Dwa nowe utwory pokazały Fleet Foxes z dwóch różnych stron. Pierwszy z nich “Bedoiun Dress” to całkowicie zespołowa kompozycja, w której basista Christian Wargo gra na dodatkowych klawiszach. Utwór jest dynamiczny i być może będzie służył na nowy singiel zespołu. Należy do tych rodzaju utworów, które “siadają” po pierwszym przesłuchaniu. Wspomniane klawisze odgrywają sporą rolę w piosence i można to traktować jako wskazówkę co do kształtu pozostałych nowych kawałków. Być może zespół odważy się urozmaicić swoje akustyczne brzmienie większą ilością podobnych “upiększaczy”. Drugi nowy utwór to “Blue Spotted Tail” znany z kilku poprzednich występów. Nie da się ukryć, że w niczym nie ustępuje innym kompozycjom wykonywanym solo przez Robina Pecknolda. Tyle z nowej płyty, zespół oszczędnie decyduje się na ujawnianie nowego materiału.

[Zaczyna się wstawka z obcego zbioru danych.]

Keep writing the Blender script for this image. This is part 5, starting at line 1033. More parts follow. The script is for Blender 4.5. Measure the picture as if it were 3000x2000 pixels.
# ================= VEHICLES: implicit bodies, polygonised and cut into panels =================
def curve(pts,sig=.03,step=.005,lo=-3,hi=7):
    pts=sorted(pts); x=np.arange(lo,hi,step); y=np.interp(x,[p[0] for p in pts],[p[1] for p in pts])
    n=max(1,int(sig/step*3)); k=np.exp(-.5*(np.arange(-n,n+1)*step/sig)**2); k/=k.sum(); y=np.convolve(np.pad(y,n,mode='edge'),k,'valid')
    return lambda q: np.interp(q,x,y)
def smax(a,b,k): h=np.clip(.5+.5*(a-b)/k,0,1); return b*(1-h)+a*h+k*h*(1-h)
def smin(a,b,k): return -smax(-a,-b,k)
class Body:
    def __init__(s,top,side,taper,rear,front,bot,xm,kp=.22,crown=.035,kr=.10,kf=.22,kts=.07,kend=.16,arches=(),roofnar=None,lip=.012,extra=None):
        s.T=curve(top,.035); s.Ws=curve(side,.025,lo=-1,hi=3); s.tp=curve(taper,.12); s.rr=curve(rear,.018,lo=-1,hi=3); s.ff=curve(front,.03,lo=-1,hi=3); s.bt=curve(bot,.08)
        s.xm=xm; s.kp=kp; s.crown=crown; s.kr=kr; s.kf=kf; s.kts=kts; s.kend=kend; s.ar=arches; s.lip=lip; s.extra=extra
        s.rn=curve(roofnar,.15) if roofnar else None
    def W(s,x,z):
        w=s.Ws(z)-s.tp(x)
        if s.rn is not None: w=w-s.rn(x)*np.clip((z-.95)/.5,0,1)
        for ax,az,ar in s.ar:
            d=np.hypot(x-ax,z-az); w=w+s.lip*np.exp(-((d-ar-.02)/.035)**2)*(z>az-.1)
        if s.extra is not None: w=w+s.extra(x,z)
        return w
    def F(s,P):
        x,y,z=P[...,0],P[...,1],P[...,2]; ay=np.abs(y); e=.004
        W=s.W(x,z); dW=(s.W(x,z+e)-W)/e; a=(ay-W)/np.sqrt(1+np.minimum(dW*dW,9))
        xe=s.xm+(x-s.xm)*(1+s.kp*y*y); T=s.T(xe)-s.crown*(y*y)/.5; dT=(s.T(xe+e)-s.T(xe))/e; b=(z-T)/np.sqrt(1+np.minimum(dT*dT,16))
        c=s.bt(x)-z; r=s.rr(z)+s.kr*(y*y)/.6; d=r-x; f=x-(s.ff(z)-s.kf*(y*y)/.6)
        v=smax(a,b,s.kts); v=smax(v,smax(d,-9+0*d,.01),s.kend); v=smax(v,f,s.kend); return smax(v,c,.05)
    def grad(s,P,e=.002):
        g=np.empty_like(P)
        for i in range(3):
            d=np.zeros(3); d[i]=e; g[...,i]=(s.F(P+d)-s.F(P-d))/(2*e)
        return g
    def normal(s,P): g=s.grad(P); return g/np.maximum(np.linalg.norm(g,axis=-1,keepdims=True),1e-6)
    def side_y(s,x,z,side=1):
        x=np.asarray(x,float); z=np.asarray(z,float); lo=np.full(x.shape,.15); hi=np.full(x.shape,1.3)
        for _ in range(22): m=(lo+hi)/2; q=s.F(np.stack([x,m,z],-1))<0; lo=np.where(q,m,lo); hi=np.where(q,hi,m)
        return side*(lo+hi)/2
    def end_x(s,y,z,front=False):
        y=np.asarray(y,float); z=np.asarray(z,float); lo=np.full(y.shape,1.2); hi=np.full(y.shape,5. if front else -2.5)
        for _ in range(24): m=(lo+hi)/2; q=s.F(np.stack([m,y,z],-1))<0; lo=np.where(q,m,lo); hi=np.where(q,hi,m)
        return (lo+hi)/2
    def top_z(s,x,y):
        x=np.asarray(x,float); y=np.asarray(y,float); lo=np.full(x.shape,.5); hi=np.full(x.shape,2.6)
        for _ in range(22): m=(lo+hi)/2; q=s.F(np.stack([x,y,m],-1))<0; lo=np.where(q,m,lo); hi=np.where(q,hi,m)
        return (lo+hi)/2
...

Koncert został podzielony na trzy części. W pierwszej udzielała się cała piątka muzyków, grając najlepsze momenty ze swojej płyty. Później przyszedł czas na solowy popis Robina, w czasie którego wybrzmiał m.in. “Oliver James”, “Tiger Mountain Peasant Song” czy wspomniany cover “Katie Cruel” (do obejrzenia tutaj). Ten ostatni wybrzmiał wyjątkowo zadziornie. Robin odpiął gitarę i wyszedł przed publikę, przed którą nie żałował gardła. Na koniec dostaliśmy bisy, z których najlepszym momentem było wspólne wykonanie “Blue Ridge Mountains”. Na scenę zaproszono wszystkich, którzy towarzyszyli zespołowi podczas trasy - techniczni, muzycy Blitzen Trapper i pewnie także kierowca busa.
Tym utworem zakończono koncert trwający niewiele ponad półtorej godziny. Na koniec obyło się bez fajerwerków i szampana. Muzycy zeszli ze sceny, zapalono światła i wszyscy się rozeszli. Później można było ich jeszcze spotkać przed Grand Rex, gdzie wyszli zamienić kilka słów z fanami.